We can see that there is a transient period, which has to do with the vanishing of the homogeneous solution due to damping alone. After that, the solution settles to oscillating with the driving frequency. Notice that there is a phase shift from the driving force, and the amplitude of the driven oscillation matches our analytical result.

Importantly, the amplitude varies with the frequency of the driving force. Here is a plot of the analytical result.

gamma_list = [0.2, 0.3, 0.5, 1]
omega_list = np.arange(0.01, 2, 0.01)

plt.figure()
for gamma in gamma_list:
    amp_list = xi / np.sqrt((omega0**2 - omega_list**2)**2 + gamma**2 * omega_list**2)
    plt.plot(omega_list, amp_list, label=f'$\gamma={gamma}$')
plt.xlabel(r'$\omega$')
plt.ylabel(r'$A$')
plt.legend()
plt.show()

One can see that, for \(\gamma \ll \omega_0\), the amplitude peaks around the natural frequency of the harmonic oscillator, \(\omega_0\) (set to 1). Near this frequency, the oscillator can be driven to a large amplitude by just a small driving force, which is known as the phenomenon of “resonance”. As the driving frequency deviates from the natural frequency, the amplitude drops rapidly, and the width of the peak is roughly given by the damping coefficient, \(\gamma\). For larger \(\gamma\), the peak widens and the maximum amplitude also decreases, until there is no visible peak when \(\gamma > \omega_0\).

Exercise

Driven harmonic oscillator without damping

Without the damping term, the equation of a driven harmonic oscillator becomes:

(15)\[\begin{equation} \ddot{x} + \omega_0^2 \, x = \xi \, \cos(\omega t) \end{equation}\]

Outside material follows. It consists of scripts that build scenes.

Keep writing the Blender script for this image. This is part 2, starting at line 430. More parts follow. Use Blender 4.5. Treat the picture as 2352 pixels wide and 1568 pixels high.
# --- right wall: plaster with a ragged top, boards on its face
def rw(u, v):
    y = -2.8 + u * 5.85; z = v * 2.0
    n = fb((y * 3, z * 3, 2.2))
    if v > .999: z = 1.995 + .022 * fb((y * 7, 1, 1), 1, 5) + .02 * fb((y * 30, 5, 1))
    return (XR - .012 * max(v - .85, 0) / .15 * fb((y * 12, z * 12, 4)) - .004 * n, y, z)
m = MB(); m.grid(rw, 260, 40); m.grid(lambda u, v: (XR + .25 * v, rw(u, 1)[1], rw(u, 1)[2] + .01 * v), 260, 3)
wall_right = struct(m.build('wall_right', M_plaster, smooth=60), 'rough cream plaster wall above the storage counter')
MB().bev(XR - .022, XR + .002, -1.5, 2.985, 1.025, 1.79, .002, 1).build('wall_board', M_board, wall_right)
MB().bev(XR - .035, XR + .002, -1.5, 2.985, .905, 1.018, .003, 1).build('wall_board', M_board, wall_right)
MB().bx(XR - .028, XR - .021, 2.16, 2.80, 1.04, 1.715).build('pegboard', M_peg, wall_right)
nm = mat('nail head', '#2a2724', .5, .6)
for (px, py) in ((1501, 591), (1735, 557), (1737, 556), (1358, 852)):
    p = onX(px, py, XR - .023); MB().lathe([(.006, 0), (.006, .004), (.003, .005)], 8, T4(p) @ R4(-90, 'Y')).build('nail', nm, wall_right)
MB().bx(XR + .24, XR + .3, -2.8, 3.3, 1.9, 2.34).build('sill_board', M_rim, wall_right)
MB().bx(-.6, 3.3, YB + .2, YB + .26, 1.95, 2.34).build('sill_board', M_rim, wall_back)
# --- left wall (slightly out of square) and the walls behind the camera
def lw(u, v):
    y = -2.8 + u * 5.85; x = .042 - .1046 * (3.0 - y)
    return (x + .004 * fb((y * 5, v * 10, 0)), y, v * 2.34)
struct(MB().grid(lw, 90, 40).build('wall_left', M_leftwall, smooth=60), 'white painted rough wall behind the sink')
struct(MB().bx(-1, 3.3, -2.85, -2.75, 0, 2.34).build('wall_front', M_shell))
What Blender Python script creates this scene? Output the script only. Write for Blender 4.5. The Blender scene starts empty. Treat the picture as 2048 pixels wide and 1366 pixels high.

Use the ansatz \(x = A \mathrm{e}^{i \omega t}\) to solve the equation and obtain an expression for the amplitude \(A\). Then solve the equation numerically and compare the solution to the ansatz. Do they match? If not, what is missing?

Hint

The ansatz gives the special solution to the ODE. You need to also include the general solution to the homogeneous equation.